Thinking

From Lincoln to AI: The Evolution of Influence in Washington

November 14, 2025

This was originally posted on Ron Bonjean’s Substack. Subscribe here to receive all of Ron’s thoughts directly to your inbox.

Influencing policymakers in Washington—and the voters who empower them—may appear to be a modern phenomenon, but its roots reach back to the earliest days of the Republic. Popular culture reminds us of this: in Lincoln, we see how President Lincoln’s advisers worked methodically to persuade undecided Members of Congress to support the emancipation of enslaved people. The pattern continues through history. The women’s suffrage movement deployed disciplined organizing and targeted pressure campaigns that ultimately secured the 19th Amendment. A century later, the bipartisan drive behind the 1986 Tax Reform Act succeeded only after a sustained, orchestrated effort to mobilize both public opinion and lawmakers across the aisle.
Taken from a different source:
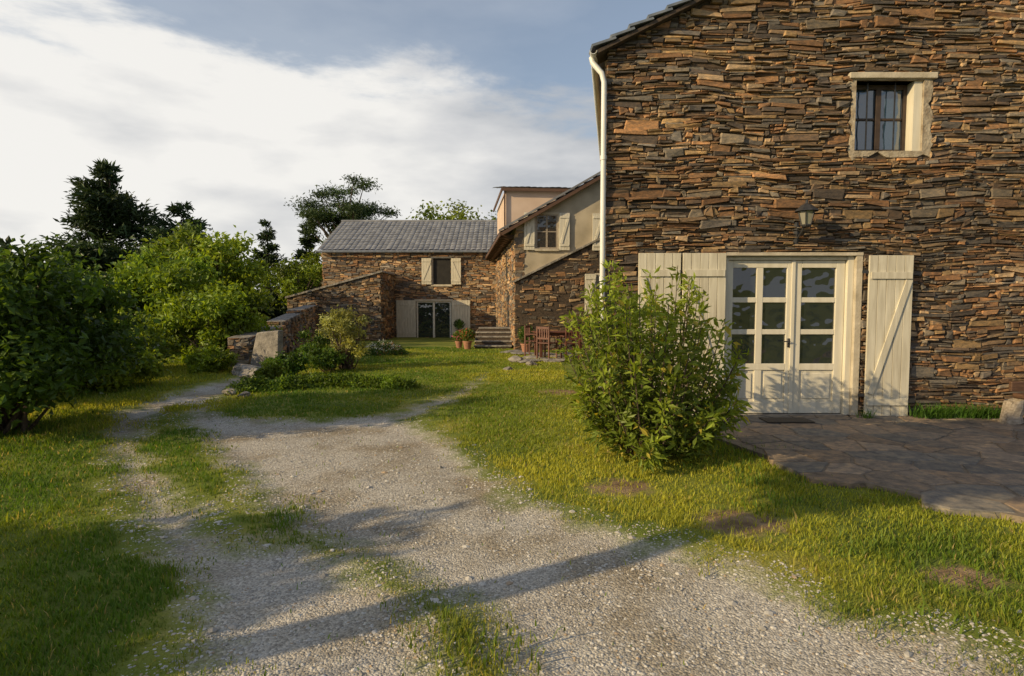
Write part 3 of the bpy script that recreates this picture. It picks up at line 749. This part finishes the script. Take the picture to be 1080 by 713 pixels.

For generations, lobbying was a straightforward exercise: walk into a Member’s office, make your case, and hope that a well-argued brief or a well-timed coalition letter could shape the outcome. Outside the Capitol, voter persuasion relied on equally linear tactics—door-to-door canvassing, phone banking, direct mail, and broad-brush TV or radio ads designed to reach as many households as possible. Access and persuasion were predictable. Influence was interpersonal.

That era will remain timeless, but the practice has become far more sophisticated—expanding far beyond face-to-face persuasion into a multidimensional communications arena that blends data, technology, and narrative shaping.

What once revolved around pitching reporters, placing op-eds, and geotargeting a handful of digital ads has expanded into an intricate, multi-channel ecosystem. Public affairs campaigns now combine influencer outreach, real-time social listening, micro-segmented audience modeling, integrated video content, and advanced measurement frameworks that track how messages move through online and offline networks. The discipline has shifted from broadcasting to precision orchestration—ensuring the right narrative reaches the right stakeholders, allies, and constituencies in ways that resonate and compel action.

Today, the rise of social media and digital platforms has produced a far more complex—and far more advanced—advocacy environment. The volume of publicly available data on voters is staggering, allowing communication policy campaigns and issue advocates to micro-target messages with a level of precision unimaginable even a decade ago. What once required door-knocking or mass mailers can now be executed with a tailored, data-driven strategy that reaches exactly the right audience at exactly the right moment.

Equally transformative is the ability to map the full ecosystem around Members of Congress: not just staff, committee leadership, and lobbyists, but donors, local media, community influencers, ideological networks, and digital constituencies. Understanding the pressure points—political, geographical, demographic, and cultural—has become a strategic discipline of its own.

And the next frontier is arriving even faster. Artificial intelligence is beginning to integrate and optimize these data streams, offering the potential to forecast behavior, personalize outreach at scale, and simulate political scenarios before they unfold. Early adopters already see how AI can elevate insights, sharpen messaging, and accelerate decision-making. The question is no longer whether these tools will reshape advocacy but how quickly—and who will harness them most effectively.

Influence in Washington has always been part art, part science. The art endures. But the science is evolving at a pace that will redefine how policymakers, advocates, and the public interact. Those who understand this shift—and adapt to it—will set the terms of the debates that define the next generation.